En ruta por las poblaciones manchegas, como otras veces, pueden ocurrir situaciones llamativas. Sería lo mejor. Pero esta vez no. Todo, absolutamente todo, está normal.
Mal tiempo, sí, como en toda España. Lo mejor, las carreteras vacías, idóneo para superar mi temor a la conducción, que poco a poco desaparece. Se acaba cuando he llegado a Madrid y estoy dispuesta a más.
La gente aquí me mira raro. Bueno, yo también lo haría si hay una forastera tecleando en mitad de la cafetería un mini portátil rosita, que parece de juguete.
Ayer estuve en el mismo hotel que hace seis meses, pero para mi tranquilidad, no me encontré con el camarero.

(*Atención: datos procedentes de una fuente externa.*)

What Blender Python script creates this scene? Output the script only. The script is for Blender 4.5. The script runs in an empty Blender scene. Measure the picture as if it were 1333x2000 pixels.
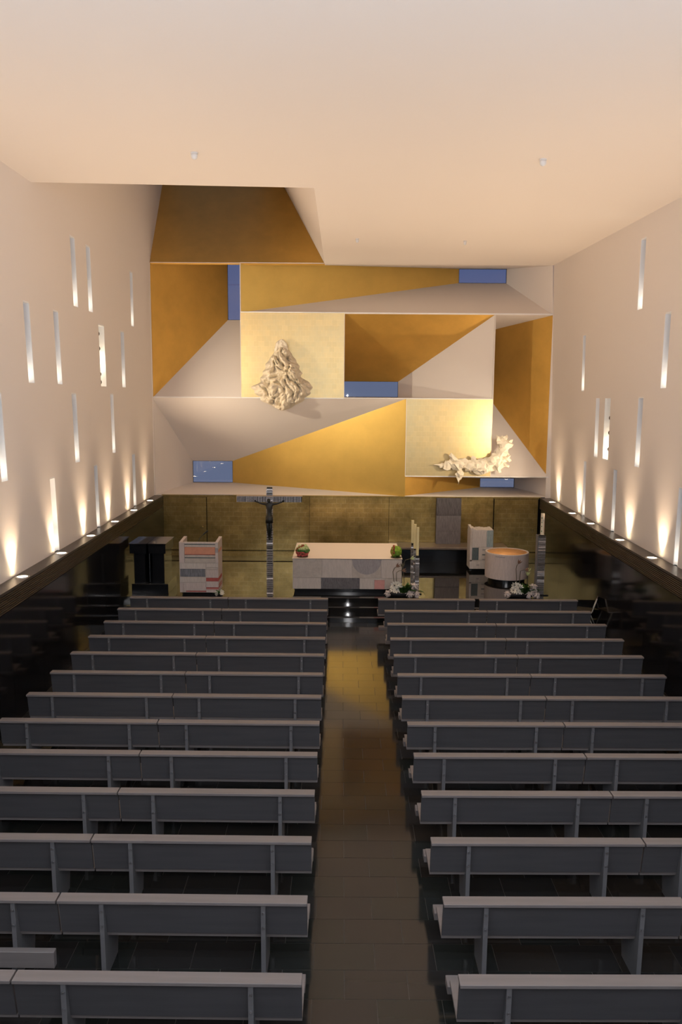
import bpy, bmesh, math, random
from mathutils import Vector, Matrix, noise
S = bpy.context.scene
C = bpy.data.collections.new('church'); S.collection.children.link(C)
PI = math.pi
R = random.Random(7)

# ------------------------------------------------------------------ camera, world, light, exposure
cam = bpy.data.cameras.new('camera'); camo = bpy.data.objects.new('camera', cam); C.objects.link(camo)
cam.sensor_fit = 'VERTICAL'; cam.sensor_height = 36; cam.lens = 28.8; cam.clip_end = 200; cam.clip_start = .05
camo.matrix_world = Matrix.Translation((0, 0, 5.68)) @ Matrix.Rotation(PI/2 - .1389, 4, 'X') @ Matrix.Rotation(.0072, 4, 'Z')
S.camera = camo
S.view_settings.view_transform = 'Standard'; S.view_settings.look = 'None'
S.view_settings.gamma = 1; S.view_settings.use_curve_mapping = False
S.view_settings.exposure = 0.0
cy = S.cycles
cy.use_denoising = True; cy.max_bounces = 8; cy.diffuse_bounces = 5; cy.glossy_bounces = 4; cy.transmission_bounces = 6
cy.transparent_max_bounces = 8; cy.sample_clamp_indirect = 6; cy.caustics_reflective = False; cy.caustics_refractive = False

W = bpy.data.worlds.new('dusk_sky'); S.world = W; W.use_nodes = True
nt = W.node_tree; nt.nodes.clear()
wo = nt.nodes.new('ShaderNodeOutputWorld'); wb = nt.nodes.new('ShaderNodeBackground')
tc = nt.nodes.new('ShaderNodeTexCoord'); sx = nt.nodes.new('ShaderNodeSeparateXYZ'); cr = nt.nodes.new('ShaderNodeValToRGB')
cr.color_ramp.elements[0].position = 0.0; cr.color_ramp.elements[0].color = (.200, .245, .400, 1)
cr.color_ramp.elements[1].position = 0.6; cr.color_ramp.elements[1].color = (.085, .130, .330, 1)
e_ = cr.color_ramp.elements.new(.10); e_.color = (.130, .175, .380, 1)
nt.links.new(tc.outputs['Generated'], sx.inputs[0]); nt.links.new(sx.outputs['Z'], cr.inputs[0])
nt.links.new(cr.outputs[0], wb.inputs[0]); nt.links.new(wb.outputs[0], wo.inputs[0]); wb.inputs[1].default_value = .62

def light(name, kind, loc, target, energy, col, parent=None, **kw):
    l = bpy.data.lights.new(name, kind); l.energy = energy; l.color = col
    for k, v in kw.items(): setattr(l, k, v)
    o = bpy.data.objects.new(name, l); C.objects.link(o); o.location = loc
    d = Vector(target) - Vector(loc); o.rotation_euler = d.to_track_quat('-Z', 'Y').to_euler()
    if parent: o.parent = parent
    return o
# daylight from the tall glazing over the entrance, behind the camera
light('entrance_daylight', 'AREA', (.3, -2.6, 8.3), (.3, 14, 9.1), 430, (.95, .95, 1.0), shape='RECTANGLE', size=11.0, size_y=2.6)
# added fill light below the camera, not a known fitting, washing the rear ceiling
light('rear_ceiling_fill', 'AREA', (.3, .85, 4.2), (.3, 3.4, 9.9), 860, (.58, .77, 1.0), shape='RECTANGLE', size=11.0, size_y=.7)
# the photographer's flash, seen again as a glint in the window and on the steps
light('camera_flash', 'POINT', (.40, -.08, 5.83), (0, 1, 5.83), 170, (1, .98, 1), shadow_soft_size=.04)
LAMP = (1.0, .73, .49)

# ------------------------------------------------------------------ materials
MATS = {}
def mat(name, base, rough=.5, metal=0., noise_s=0, noise_amt=0., bump=0., bump_s=40., spec=.5, emit=None, estr=0, stretch=(1, 1, 1), base2=None, coat=0, ior=1.5):
    if name in MATS: return MATS[name]
    m = bpy.data.materials.new(name); m.use_nodes = True; n = m.node_tree; b = n.nodes['Principled BSDF']
    b.inputs['Base Color'].default_value = (*base, 1); b.inputs['Roughness'].default_value = rough; b.inputs['Metallic'].default_value = metal
    b.inputs['Specular IOR Level'].default_value = spec; b.inputs['IOR'].default_value = ior
    if coat: b.inputs['Coat Weight'].default_value = coat; b.inputs['Coat Roughness'].default_value = .05
    if emit: b.inputs['Emission Color'].default_value = (*emit, 1); b.inputs['Emission Strength'].default_value = estr
    if noise_s or bump:
        t = n.nodes.new('ShaderNodeTexCoord'); mp = n.nodes.new('ShaderNodeMapping'); mp.inputs['Scale'].default_value = stretch
        n.links.new(t.outputs['Object'], mp.inputs[0])
    if noise_s:
        nz = n.nodes.new('ShaderNodeTexNoise'); nz.inputs['Scale'].default_value = noise_s; nz.inputs['Detail'].default_value = 5; nz.inputs['Roughness'].default_value = .6
        n.links.new(mp.outputs[0], nz.inputs['Vector'])
        r = n.nodes.new('ShaderNodeValToRGB'); r.color_ramp.elements[0].position = .3; r.color_ramp.elements[1].position = .7
        c2 = base2 or tuple(max(0, c*(1-noise_amt)) for c in base); c1 = base if base2 else tuple(min(1, c*(1+noise_amt*.6)) for c in base)
        r.color_ramp.elements[0].color = (*c2, 1); r.color_ramp.elements[1].color = (*c1, 1)
        n.links.new(nz.outputs['Fac'], r.inputs[0]); n.links.new(r.outputs[0], b.inputs['Base Color'])
    if bump:
        nb = n.nodes.new('ShaderNodeTexNoise'); nb.inputs['Scale'].default_value = bump_s; nb.inputs['Detail'].default_value = 4
        n.links.new(mp.outputs[0], nb.inputs['Vector'])
        bp = n.nodes.new('ShaderNodeBump'); bp.inputs['Strength'].default_value = bump; bp.inputs['Distance'].default_value = .02
        n.links.new(nb.outputs['Fac'], bp.inputs['Height']); n.links.new(bp.outputs[0], b.inputs['Normal'])
    MATS[name] = m; return m

def gold_leaf(name, base, dark, rough, metal, wear, leaf=(.17, .2), bumpy=.12, line=(.75, .6, .3), linew=.012, vary=.92):
    """beaten gold laid in small leaves: leaf grid, tone per leaf, wear patches"""
    m = bpy.data.materials.new(name); m.use_nodes = True; n = m.node_tree; b = n.nodes['Principled BSDF']
    L = n.links.new
    t = n.nodes.new('ShaderNodeTexCoord'); sp = n.nodes.new('ShaderNodeSeparateXYZ'); cb = n.nodes.new('ShaderNodeCombineXYZ')
    L(t.outputs['Object'], sp.inputs[0]); L(sp.outputs['X'], cb.inputs['X']); L(sp.outputs['Z'], cb.inputs['Y'])
    br = n.nodes.new('ShaderNodeTexBrick'); br.offset = .5; br.inputs['Scale'].default_value = 1
    br.inputs['Brick Width'].default_value = leaf[0]; br.inputs['Row Height'].default_value = leaf[1]
    br.inputs['Mortar Size'].default_value = linew; br.inputs['Mortar Smooth'].default_value = .6
    br.inputs['Color1'].default_value = (*base, 1); br.inputs['Color2'].default_value = (*[c*vary for c in base], 1); br.inputs['Mortar'].default_value = (*line, 1)
    L(cb.outputs[0], br.inputs['Vector'])
    nz = n.nodes.new('ShaderNodeTexNoise'); nz.inputs['Scale'].default_value = 1.1; nz.inputs['Detail'].default_value = 9; nz.inputs['Roughness'].default_value = .72
    L(t.outputs['Object'], nz.inputs['Vector'])
    rp = n.nodes.new('ShaderNodeValToRGB'); rp.color_ramp.elements[0].position = .38; rp.color_ramp.elements[1].position = .66
    rp.color_ramp.elements[0].color = (0, 0, 0, 1); rp.color_ramp.elements[1].color = (wear, wear, wear, 1)
    L(nz.outputs['Fac'], rp.inputs[0])
    mx = n.nodes.new('ShaderNodeMix'); mx.data_type = 'RGBA'; L(rp.outputs[0], mx.inputs[0]); L(br.outputs['Color'], mx.inputs[6]); mx.inputs[7].default_value = (*dark, 1)
    L(mx.outputs[2], b.inputs['Base Color'])
    b.inputs['Metallic'].default_value = metal; b.inputs['Roughness'].default_value = rough
    n2 = n.nodes.new('ShaderNodeTexNoise'); n2.inputs['Scale'].default_value = 9; n2.inputs['Detail'].default_value = 5; L(t.outputs['Object'], n2.inputs['Vector'])
    bp = n.nodes.new('ShaderNodeBump'); bp.inputs['Strength'].default_value = bumpy; bp.inputs['Distance'].default_value = .02
    L(n2.outputs['Fac'], bp.inputs['Height']); L(bp.outputs[0], b.inputs['Normal'])
    MATS[name] = m; return m

PLASTER = mat('white_plaster', (.83, .765, .71), .85, bump=.04, bump_s=30)
REVEAL = mat('white_reveal', (.86, .86, .86), .8, bump=.02, bump_s=30)
GOLD = mat('smooth_gold', (.68, .46, .12), .42, .70, noise_s=1.6, noise_amt=.07, bump=.02, bump_s=25)
GOLD_DARK = mat('ochre_gold', (.72, .43, .095), .48, .6, noise_s=1.4, noise_amt=.10, bump=.02, bump_s=25)
LEAF_BRIGHT = gold_leaf('bright_gold_leaf', (.78, .57, .26), (.60, .50, .28), .36, .8, .55, (.17, .17), .08, (.86, .66, .33), .003)
LEAF_DIM = gold_leaf('worn_gold_leaf', (.70, .50, .17), (.30, .21, .065), .25, .72, .95, (.30, .155), .10, (.80, .61, .28), .010, .84)
BLACK = mat('polished_black_granite', (.010, .010, .011), .10, ior=1.35)
BLACKF = mat('black_granite_floor', (.008, .008, .008), .02, ior=1.75)
TILE = [mat('dark_floor_tile_%s' % w, c, .10, ior=1.46) for w, c in
        (('plain', (.020, .020, .020)), ('brown', (.024, .021, .018)), ('green', (.017, .020, .019)))]
GROUT = mat('pale_grout', (.085, .08, .075), .8)
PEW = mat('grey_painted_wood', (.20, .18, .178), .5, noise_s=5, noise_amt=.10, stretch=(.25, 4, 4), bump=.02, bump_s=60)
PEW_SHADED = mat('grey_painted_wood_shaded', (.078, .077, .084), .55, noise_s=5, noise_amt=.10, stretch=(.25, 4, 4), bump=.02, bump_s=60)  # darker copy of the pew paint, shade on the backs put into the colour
PEWD = mat('grey_painted_steel', (.150, .150, .160), .45, noise_s=20, noise_amt=.06)
BOLT = mat('bolt_steel', (.45, .45, .47), .3, .9)
STEEL = mat('brushed_steel', (.55, .55, .57), .28, .95, noise_s=30, noise_amt=.2)
CHROME = mat('satin_chrome', (.62, .60, .58), .35, .35)
LEDGE = mat('brown_black_stone_ledge', (.055, .045, .038), .35, noise_s=6, noise_amt=.25)
LENS = mat('lamp_lens', (1, .9, .7), .3, emit=(1.0, .80, .52), estr=28)
HOT = mat('spot_lens', (1, .9, .7), .3, emit=(1.0, .86, .62), estr=22)
STONE = mat('pale_stone', (.60, .545, .50), .6, noise_s=9, noise_amt=.12, stretch=(3, 3, .6), bump=.03)
STONEP = mat('pinkish_pale_stone', (.60, .52, .49), .6, noise_s=9, noise_amt=.12, stretch=(3, 3, .6))
STONEB = mat('beige_stone', (.53, .48, .43), .6, noise_s=12, noise_amt=.14)
STONEG = mat('blue_grey_stone', (.20, .21, .24), .6, noise_s=10, noise_amt=.45, stretch=(4, 4, .7))
STONEDG = mat('dark_grey_stone', (.16, .155, .165), .6, noise_s=14, noise_amt=.5, stretch=(5, 5, .8))
STAIN = mat('grey_stained_stone', (.37, .345, .35), .6, noise_s=12, noise_amt=.18, stretch=(3, 3, .8))
SALMON = mat('salmon_stone', (.66, .30, .19), .6, noise_s=8, noise_amt=.10)
ROSE = mat('rose_stone', (.66, .33, .30), .6, noise_s=8, noise_amt=.10)
RED = mat('brick_red_stone', (.45, .10, .085), .6, noise_s=12, noise_amt=.2)
TEAL = mat('pale_teal_stone', (.30, .37, .37), .6, noise_s=9, noise_amt=.2, stretch=(3, 3, .8))
DTEAL = mat('dark_teal_stone', (.10, .13, .135), .6, noise_s=12, noise_amt=.3, stretch=(3, 3, .8))
SLAB = mat('grey_veined_slab', (.175, .155, .155), .55, noise_s=7, noise_amt=.45, stretch=(6, 6, .6))
SLABD = mat('dark_veined_slab', (.095, .082, .085), .55, noise_s=9, noise_amt=.6, stretch=(7, 7, .6))
CLOTH = mat('cream_linen', (.86, .74, .62), .85, bump=.03, bump_s=80)
PLASTERCLAY = mat('cream_modelled_plaster', (.84, .755, .60), .8, noise_s=5, noise_amt=.10)
BOWL = mat('copper_bowl', (.80, .42, .16), .45, .25, noise_s=6, noise_amt=.15)
WAX = mat('cream_wax', (.82, .70, .36), .5)
WAXW = mat('pale_wax', (.84, .74, .56), .5)
BRONZE = mat('dark_bronze', (.030, .030, .026), .45, .5)
LEAFG = mat('dark_green_leaf', (.075, .20, .04), .5, noise_s=20, noise_amt=.4)
LEAFL = mat('light_green_leaf', (.22, .36, .05), .5, noise_s=25, noise_amt=.35)
PETAL = mat('white_petal', (.82, .79, .70), .6)
PETALP = mat('pinkish_white_petal', (.66, .58, .55), .6, noise_s=30, noise_amt=.2)
EYE = mat('dark_flower_eye', (.02, .017, .012), .6)
STEM = mat('brown_green_stem', (.10, .085, .045), .6)
DRY = mat('dry_brown_tip', (.20, .10, .06), .7)
PALEG = mat('pale_green_bud', (.55, .62, .28), .6, noise_s=30, noise_amt=.25)
PINKF = mat('pink_petal', (.52, .11, .09), .6, noise_s=30, noise_amt=.4)
REDF = mat('rust_red_petal', (.33, .07, .025), .6, noise_s=30, noise_amt=.3)
POT = mat('black_bowl_glaze', (.012, .012, .012), .3)
WHITEP = mat('white_plastic', (.74, .74, .74), .4)
LACQ = mat('black_lacquer', (.010, .011, .013), .10)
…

No hubiera sabido que decirle, imagino que nos hubiéramos reído por lo absurdo de la situación.
Al otro lado del teléfono, Superhanna dando ánimos y el superintendente cantándome canciones como la de "precaución amigo conductor".
Ya se ha enfriado el café, y parece que puede ser momento de que recoja bártulos y me dirija a la agencia objetivo. El coche, en el otro lado del pueblo, no importa, las calles ya son de seda acostumbrada a andar tanto.
Dentro de pocas horas, por fin en el piso. Y dentro de un par de días, por fin, en mi casa.